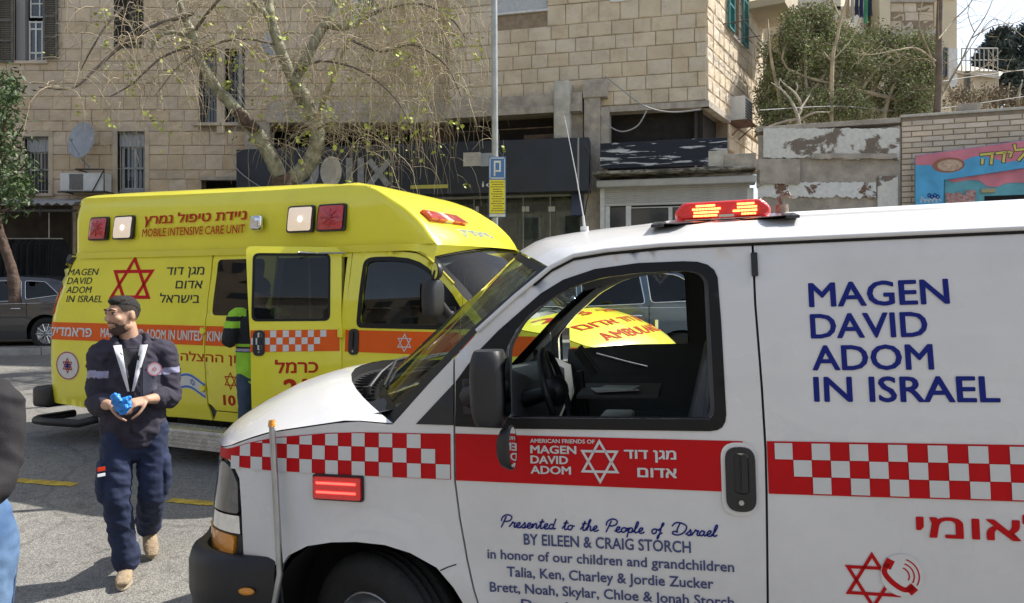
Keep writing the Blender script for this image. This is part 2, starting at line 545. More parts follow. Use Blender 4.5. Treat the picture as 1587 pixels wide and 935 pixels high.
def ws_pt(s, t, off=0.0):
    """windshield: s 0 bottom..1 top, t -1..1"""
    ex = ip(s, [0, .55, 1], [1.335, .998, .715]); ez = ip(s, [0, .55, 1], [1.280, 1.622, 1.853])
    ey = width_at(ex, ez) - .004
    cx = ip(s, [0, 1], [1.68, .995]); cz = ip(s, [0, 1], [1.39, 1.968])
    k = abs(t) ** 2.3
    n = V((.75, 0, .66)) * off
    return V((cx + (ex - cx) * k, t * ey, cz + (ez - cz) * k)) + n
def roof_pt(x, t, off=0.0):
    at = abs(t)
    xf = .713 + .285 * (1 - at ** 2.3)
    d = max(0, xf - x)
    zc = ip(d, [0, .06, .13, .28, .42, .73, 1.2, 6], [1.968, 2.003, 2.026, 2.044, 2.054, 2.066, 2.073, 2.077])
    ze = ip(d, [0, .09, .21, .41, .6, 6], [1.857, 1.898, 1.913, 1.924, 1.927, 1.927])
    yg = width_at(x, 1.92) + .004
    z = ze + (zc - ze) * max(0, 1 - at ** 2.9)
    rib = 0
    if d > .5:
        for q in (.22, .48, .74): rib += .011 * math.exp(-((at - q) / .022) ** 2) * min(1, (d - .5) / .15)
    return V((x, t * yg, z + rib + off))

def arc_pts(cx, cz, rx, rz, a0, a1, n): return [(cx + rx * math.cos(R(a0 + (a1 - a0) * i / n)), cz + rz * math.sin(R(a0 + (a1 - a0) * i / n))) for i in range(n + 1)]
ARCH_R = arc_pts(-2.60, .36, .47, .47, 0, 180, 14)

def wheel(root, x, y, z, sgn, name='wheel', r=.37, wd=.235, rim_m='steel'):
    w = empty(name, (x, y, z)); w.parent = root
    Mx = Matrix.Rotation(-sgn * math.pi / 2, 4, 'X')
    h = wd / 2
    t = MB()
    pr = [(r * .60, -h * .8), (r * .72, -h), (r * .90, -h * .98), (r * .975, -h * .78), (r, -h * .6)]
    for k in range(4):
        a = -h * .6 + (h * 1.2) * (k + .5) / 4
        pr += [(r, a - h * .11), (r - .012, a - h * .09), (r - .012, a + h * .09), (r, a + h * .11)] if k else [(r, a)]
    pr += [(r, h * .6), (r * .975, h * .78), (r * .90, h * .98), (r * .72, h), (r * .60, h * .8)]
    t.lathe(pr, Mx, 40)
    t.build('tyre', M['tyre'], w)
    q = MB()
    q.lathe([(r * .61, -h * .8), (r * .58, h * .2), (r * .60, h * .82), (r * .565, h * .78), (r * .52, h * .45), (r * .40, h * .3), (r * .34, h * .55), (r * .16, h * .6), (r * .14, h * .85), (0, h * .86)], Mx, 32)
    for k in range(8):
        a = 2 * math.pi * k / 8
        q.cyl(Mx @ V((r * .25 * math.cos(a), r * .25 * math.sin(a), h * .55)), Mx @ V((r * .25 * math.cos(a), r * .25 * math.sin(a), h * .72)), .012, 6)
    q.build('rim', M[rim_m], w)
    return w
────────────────
• _Problem description_
Print the whole listing above once more, word for word, without its pictures.

• _Solution_
Keep writing the Blender script for this image. This is part 2, starting at line 545. More parts follow. Use Blender 4.5. Treat the picture as 1587 pixels wide and 935 pixels high.
def ws_pt(s, t, off=0.0):
    """windshield: s 0 bottom..1 top, t -1..1"""
    ex = ip(s, [0, .55, 1], [1.335, .998, .715]); ez = ip(s, [0, .55, 1], [1.280, 1.622, 1.853])
    ey = width_at(ex, ez) - .004
    cx = ip(s, [0, 1], [1.68, .995]); cz = ip(s, [0, 1], [1.39, 1.968])
    k = abs(t) ** 2.3
    n = V((.75, 0, .66)) * off
    return V((cx + (ex - cx) * k, t * ey, cz + (ez - cz) * k)) + n
def roof_pt(x, t, off=0.0):
    at = abs(t)
    xf = .713 + .285 * (1 - at ** 2.3)
    d = max(0, xf - x)
    zc = ip(d, [0, .06, .13, .28, .42, .73, 1.2, 6], [1.968, 2.003, 2.026, 2.044, 2.054, 2.066, 2.073, 2.077])
    ze = ip(d, [0, .09, .21, .41, .6, 6], [1.857, 1.898, 1.913, 1.924, 1.927, 1.927])
    yg = width_at(x, 1.92) + .004
    z = ze + (zc - ze) * max(0, 1 - at ** 2.9)
    rib = 0
    if d > .5:
        for q in (.22, .48, .74): rib += .011 * math.exp(-((at - q) / .022) ** 2) * min(1, (d - .5) / .15)
    return V((x, t * yg, z + rib + off))

def arc_pts(cx, cz, rx, rz, a0, a1, n): return [(cx + rx * math.cos(R(a0 + (a1 - a0) * i / n)), cz + rz * math.sin(R(a0 + (a1 - a0) * i / n))) for i in range(n + 1)]
ARCH_R = arc_pts(-2.60, .36, .47, .47, 0, 180, 14)

def wheel(root, x, y, z, sgn, name='wheel', r=.37, wd=.235, rim_m='steel'):
    w = empty(name, (x, y, z)); w.parent = root
    Mx = Matrix.Rotation(-sgn * math.pi / 2, 4, 'X')
    h = wd / 2
    t = MB()
    pr = [(r * .60, -h * .8), (r * .72, -h), (r * .90, -h * .98), (r * .975, -h * .78), (r, -h * .6)]
    for k in range(4):
        a = -h * .6 + (h * 1.2) * (k + .5) / 4
        pr += [(r, a - h * .11), (r - .012, a - h * .09), (r - .012, a + h * .09), (r, a + h * .11)] if k else [(r, a)]
    pr += [(r, h * .6), (r * .975, h * .78), (r * .90, h * .98), (r * .72, h), (r * .60, h * .8)]
    t.lathe(pr, Mx, 40)
    t.build('tyre', M['tyre'], w)
    q = MB()
    q.lathe([(r * .61, -h * .8), (r * .58, h * .2), (r * .60, h * .82), (r * .565, h * .78), (r * .52, h * .45), (r * .40, h * .3), (r * .34, h * .55), (r * .16, h * .6), (r * .14, h * .85), (0, h * .86)], Mx, 32)
    for k in range(8):
        a = 2 * math.pi * k / 8
        q.cyl(Mx @ V((r * .25 * math.cos(a), r * .25 * math.sin(a), h * .55)), Mx @ V((r * .25 * math.cos(a), r * .25 * math.sin(a), h * .72)), .012, 6)
    q.build('rim', M[rim_m], w)
    return w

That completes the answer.